» REQUIREMENTS: Read the listing below and copy out every line that holds "from".

═══ RECORDS PROVIDED

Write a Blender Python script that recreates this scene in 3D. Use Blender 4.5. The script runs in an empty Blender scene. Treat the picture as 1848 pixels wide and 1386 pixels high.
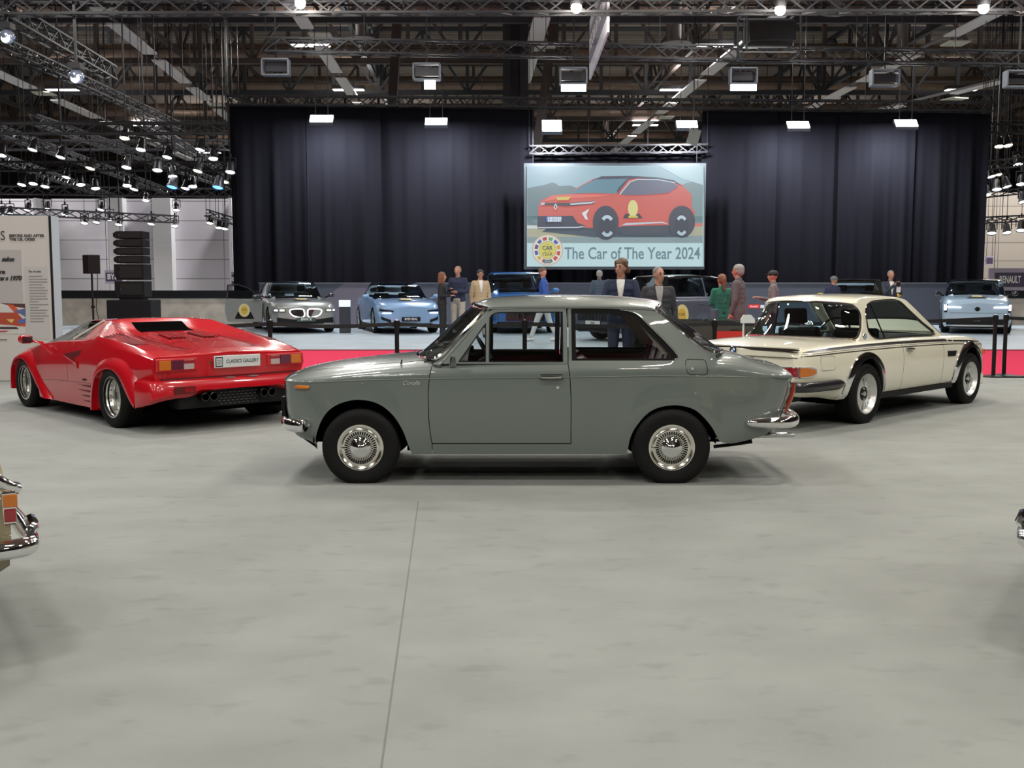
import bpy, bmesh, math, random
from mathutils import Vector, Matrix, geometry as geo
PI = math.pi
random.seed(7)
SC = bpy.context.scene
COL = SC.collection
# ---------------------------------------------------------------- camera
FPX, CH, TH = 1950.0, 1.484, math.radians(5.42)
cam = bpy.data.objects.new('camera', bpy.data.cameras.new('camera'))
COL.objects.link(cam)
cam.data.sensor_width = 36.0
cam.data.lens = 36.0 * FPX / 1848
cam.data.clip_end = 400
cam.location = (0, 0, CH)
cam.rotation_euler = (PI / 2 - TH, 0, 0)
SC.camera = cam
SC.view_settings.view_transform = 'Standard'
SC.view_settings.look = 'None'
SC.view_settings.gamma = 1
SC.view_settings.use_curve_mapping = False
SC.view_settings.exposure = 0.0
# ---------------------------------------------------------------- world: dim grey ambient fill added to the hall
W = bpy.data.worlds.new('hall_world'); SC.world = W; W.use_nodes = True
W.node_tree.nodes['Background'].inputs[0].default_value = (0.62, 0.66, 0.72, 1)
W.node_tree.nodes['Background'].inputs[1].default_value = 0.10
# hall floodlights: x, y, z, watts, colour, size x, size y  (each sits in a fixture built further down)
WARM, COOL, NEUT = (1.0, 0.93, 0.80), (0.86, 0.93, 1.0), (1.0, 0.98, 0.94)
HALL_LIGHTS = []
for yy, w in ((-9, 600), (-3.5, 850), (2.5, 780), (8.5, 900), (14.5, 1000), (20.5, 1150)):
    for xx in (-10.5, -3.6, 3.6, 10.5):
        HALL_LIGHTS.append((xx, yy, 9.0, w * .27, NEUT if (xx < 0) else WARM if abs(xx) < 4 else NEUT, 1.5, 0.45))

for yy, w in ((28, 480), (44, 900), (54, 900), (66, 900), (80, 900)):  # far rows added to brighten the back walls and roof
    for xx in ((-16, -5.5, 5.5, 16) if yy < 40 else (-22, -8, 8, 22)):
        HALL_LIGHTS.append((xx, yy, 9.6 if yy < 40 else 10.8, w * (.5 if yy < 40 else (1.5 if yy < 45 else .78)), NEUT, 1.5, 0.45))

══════
═══ RECORDS PROVIDED

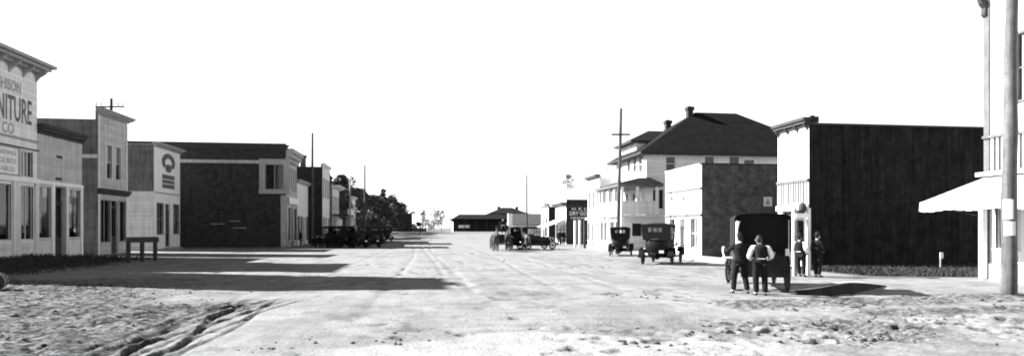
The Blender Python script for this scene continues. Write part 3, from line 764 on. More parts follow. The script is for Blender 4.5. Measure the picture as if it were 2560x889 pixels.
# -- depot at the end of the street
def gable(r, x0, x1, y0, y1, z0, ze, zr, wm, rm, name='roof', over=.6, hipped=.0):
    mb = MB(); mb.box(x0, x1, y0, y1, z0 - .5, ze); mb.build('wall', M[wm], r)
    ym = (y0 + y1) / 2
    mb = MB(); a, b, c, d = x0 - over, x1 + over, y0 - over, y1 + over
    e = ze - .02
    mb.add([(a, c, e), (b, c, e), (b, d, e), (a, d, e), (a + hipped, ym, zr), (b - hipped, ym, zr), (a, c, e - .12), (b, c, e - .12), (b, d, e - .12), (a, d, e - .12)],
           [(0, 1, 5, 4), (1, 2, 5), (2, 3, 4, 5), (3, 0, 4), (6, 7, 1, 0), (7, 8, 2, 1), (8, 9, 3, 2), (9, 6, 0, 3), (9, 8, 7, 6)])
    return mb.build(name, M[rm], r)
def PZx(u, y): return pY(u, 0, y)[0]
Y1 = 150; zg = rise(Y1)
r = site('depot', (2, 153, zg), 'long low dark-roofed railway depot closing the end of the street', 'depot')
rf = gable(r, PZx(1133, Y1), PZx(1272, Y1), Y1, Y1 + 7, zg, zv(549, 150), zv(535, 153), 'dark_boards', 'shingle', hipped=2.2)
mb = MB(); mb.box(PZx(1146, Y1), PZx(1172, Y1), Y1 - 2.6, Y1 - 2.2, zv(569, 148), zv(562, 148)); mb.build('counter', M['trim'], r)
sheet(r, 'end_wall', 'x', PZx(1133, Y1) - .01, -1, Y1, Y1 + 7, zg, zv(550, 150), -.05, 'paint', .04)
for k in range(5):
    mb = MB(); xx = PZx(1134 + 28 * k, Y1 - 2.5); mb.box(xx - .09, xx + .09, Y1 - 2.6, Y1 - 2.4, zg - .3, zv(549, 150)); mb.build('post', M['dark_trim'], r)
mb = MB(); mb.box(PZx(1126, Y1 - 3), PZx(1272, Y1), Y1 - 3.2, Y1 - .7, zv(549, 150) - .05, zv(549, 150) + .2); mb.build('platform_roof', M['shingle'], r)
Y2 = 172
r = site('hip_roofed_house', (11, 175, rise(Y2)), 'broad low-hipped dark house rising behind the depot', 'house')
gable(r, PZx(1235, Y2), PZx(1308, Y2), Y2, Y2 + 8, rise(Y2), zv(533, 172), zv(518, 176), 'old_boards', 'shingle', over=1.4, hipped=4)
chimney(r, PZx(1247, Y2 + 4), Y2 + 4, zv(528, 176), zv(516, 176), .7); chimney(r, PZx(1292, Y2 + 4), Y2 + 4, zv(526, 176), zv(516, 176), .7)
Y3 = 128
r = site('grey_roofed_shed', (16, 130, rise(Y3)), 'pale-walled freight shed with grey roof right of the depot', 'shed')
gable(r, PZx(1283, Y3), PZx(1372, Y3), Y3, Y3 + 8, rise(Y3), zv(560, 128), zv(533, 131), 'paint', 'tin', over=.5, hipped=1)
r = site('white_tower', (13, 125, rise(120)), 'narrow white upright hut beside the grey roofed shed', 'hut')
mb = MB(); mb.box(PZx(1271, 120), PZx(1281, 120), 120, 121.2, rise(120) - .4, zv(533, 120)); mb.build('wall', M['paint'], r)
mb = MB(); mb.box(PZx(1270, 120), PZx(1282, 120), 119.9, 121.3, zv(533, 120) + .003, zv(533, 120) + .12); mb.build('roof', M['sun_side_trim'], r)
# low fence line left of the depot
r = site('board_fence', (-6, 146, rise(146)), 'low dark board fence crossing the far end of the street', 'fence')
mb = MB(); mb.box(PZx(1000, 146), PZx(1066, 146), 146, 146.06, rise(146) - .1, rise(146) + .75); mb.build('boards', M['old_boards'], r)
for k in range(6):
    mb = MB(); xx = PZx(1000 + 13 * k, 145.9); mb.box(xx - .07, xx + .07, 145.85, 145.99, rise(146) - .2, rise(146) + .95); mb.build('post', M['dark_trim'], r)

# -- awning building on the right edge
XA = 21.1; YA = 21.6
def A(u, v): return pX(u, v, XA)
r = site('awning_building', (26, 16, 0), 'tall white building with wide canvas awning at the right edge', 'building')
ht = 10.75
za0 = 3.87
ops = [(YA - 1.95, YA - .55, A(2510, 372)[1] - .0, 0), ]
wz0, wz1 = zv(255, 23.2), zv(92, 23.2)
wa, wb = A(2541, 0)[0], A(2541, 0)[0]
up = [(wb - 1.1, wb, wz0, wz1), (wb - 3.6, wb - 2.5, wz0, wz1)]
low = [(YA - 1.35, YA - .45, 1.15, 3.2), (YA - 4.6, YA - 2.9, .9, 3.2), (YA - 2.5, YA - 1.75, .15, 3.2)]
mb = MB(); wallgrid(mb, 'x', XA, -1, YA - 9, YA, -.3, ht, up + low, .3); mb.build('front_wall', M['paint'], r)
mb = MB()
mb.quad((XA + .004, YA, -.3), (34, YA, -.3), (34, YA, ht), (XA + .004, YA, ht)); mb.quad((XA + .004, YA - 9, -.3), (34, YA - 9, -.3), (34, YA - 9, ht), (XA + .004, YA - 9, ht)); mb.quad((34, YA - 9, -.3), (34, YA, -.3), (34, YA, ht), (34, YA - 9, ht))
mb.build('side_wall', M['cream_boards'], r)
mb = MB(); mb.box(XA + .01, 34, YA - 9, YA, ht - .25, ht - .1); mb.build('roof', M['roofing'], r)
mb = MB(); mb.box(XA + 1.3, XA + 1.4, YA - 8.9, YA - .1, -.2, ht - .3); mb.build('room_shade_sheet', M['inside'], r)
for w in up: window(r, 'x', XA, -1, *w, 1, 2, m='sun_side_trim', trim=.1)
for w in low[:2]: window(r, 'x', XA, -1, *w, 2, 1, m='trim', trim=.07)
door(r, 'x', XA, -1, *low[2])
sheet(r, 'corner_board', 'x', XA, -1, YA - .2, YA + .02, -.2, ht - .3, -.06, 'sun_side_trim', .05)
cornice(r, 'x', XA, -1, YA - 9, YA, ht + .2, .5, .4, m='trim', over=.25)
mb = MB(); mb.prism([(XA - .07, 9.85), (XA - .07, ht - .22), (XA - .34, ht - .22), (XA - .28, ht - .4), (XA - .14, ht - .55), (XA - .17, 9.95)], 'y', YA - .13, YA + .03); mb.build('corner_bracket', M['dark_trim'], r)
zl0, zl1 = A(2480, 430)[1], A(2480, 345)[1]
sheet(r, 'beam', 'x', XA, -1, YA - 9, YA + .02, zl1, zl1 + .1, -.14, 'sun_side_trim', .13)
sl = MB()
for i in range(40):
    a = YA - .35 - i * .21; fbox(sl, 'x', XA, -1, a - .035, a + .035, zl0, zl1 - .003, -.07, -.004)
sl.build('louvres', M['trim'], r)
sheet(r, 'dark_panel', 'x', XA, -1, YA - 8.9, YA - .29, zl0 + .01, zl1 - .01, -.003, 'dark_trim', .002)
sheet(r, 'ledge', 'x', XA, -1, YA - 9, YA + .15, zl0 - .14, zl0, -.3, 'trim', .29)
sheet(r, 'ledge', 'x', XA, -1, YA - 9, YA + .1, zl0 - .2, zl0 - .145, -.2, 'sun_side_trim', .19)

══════

» OUTPUT BELOW:
from mathutils import Vector, Matrix, geometry as geo
The Blender Python script for this scene continues. Write part 3, from line 764 on. More parts follow. The script is for Blender 4.5. Measure the picture as if it were 2560x889 pixels.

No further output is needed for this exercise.